[STORED DATA start]

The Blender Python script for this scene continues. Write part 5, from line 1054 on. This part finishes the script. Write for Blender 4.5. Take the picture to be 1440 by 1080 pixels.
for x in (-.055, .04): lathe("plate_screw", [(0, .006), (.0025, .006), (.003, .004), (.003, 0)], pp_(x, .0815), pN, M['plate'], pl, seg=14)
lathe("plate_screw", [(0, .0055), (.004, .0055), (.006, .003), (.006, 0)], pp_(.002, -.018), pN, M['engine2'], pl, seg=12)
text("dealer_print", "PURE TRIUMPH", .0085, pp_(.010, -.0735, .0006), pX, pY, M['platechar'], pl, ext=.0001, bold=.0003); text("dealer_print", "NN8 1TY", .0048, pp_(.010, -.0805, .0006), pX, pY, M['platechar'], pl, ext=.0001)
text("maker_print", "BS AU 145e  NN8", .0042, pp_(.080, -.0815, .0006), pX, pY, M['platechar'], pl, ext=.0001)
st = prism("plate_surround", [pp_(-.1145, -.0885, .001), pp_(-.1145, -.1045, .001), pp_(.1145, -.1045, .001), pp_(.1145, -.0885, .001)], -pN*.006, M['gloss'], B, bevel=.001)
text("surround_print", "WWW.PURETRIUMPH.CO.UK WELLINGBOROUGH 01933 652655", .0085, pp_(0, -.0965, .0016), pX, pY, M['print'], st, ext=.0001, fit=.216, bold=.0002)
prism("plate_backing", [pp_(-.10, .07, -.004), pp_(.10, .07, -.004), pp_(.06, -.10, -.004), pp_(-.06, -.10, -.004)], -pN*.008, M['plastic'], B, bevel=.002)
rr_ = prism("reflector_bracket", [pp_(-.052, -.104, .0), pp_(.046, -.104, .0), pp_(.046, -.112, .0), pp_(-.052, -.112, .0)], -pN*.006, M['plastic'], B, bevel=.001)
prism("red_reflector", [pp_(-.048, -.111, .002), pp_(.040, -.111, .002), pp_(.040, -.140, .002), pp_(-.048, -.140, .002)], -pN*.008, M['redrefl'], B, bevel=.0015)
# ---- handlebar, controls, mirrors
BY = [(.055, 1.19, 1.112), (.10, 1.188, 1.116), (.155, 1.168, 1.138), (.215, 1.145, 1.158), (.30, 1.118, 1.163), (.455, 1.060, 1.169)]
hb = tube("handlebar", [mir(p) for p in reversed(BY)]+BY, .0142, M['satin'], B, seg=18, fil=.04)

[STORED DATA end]

REQUIREMENTS
Repeat the material above in full, quoting it exactly.

ANSWER TO THIS EXERCISE
The Blender Python script for this scene continues. Write part 5, from line 1054 on. This part finishes the script. Write for Blender 4.5. Take the picture to be 1440 by 1080 pixels.
for x in (-.055, .04): lathe("plate_screw", [(0, .006), (.0025, .006), (.003, .004), (.003, 0)], pp_(x, .0815), pN, M['plate'], pl, seg=14)
lathe("plate_screw", [(0, .0055), (.004, .0055), (.006, .003), (.006, 0)], pp_(.002, -.018), pN, M['engine2'], pl, seg=12)
text("dealer_print", "PURE TRIUMPH", .0085, pp_(.010, -.0735, .0006), pX, pY, M['platechar'], pl, ext=.0001, bold=.0003); text("dealer_print", "NN8 1TY", .0048, pp_(.010, -.0805, .0006), pX, pY, M['platechar'], pl, ext=.0001)
text("maker_print", "BS AU 145e  NN8", .0042, pp_(.080, -.0815, .0006), pX, pY, M['platechar'], pl, ext=.0001)
st = prism("plate_surround", [pp_(-.1145, -.0885, .001), pp_(-.1145, -.1045, .001), pp_(.1145, -.1045, .001), pp_(.1145, -.0885, .001)], -pN*.006, M['gloss'], B, bevel=.001)
text("surround_print", "WWW.PURETRIUMPH.CO.UK WELLINGBOROUGH 01933 652655", .0085, pp_(0, -.0965, .0016), pX, pY, M['print'], st, ext=.0001, fit=.216, bold=.0002)
prism("plate_backing", [pp_(-.10, .07, -.004), pp_(.10, .07, -.004), pp_(.06, -.10, -.004), pp_(-.06, -.10, -.004)], -pN*.008, M['plastic'], B, bevel=.002)
rr_ = prism("reflector_bracket", [pp_(-.052, -.104, .0), pp_(.046, -.104, .0), pp_(.046, -.112, .0), pp_(-.052, -.112, .0)], -pN*.006, M['plastic'], B, bevel=.001)
prism("red_reflector", [pp_(-.048, -.111, .002), pp_(.040, -.111, .002), pp_(.040, -.140, .002), pp_(-.048, -.140, .002)], -pN*.008, M['redrefl'], B, bevel=.0015)
# ---- handlebar, controls, mirrors
BY = [(.055, 1.19, 1.112), (.10, 1.188, 1.116), (.155, 1.168, 1.138), (.215, 1.145, 1.158), (.30, 1.118, 1.163), (.455, 1.060, 1.169)]
hb = tube("handlebar", [mir(p) for p in reversed(BY)]+BY, .0142, M['satin'], B, seg=18, fil=.04)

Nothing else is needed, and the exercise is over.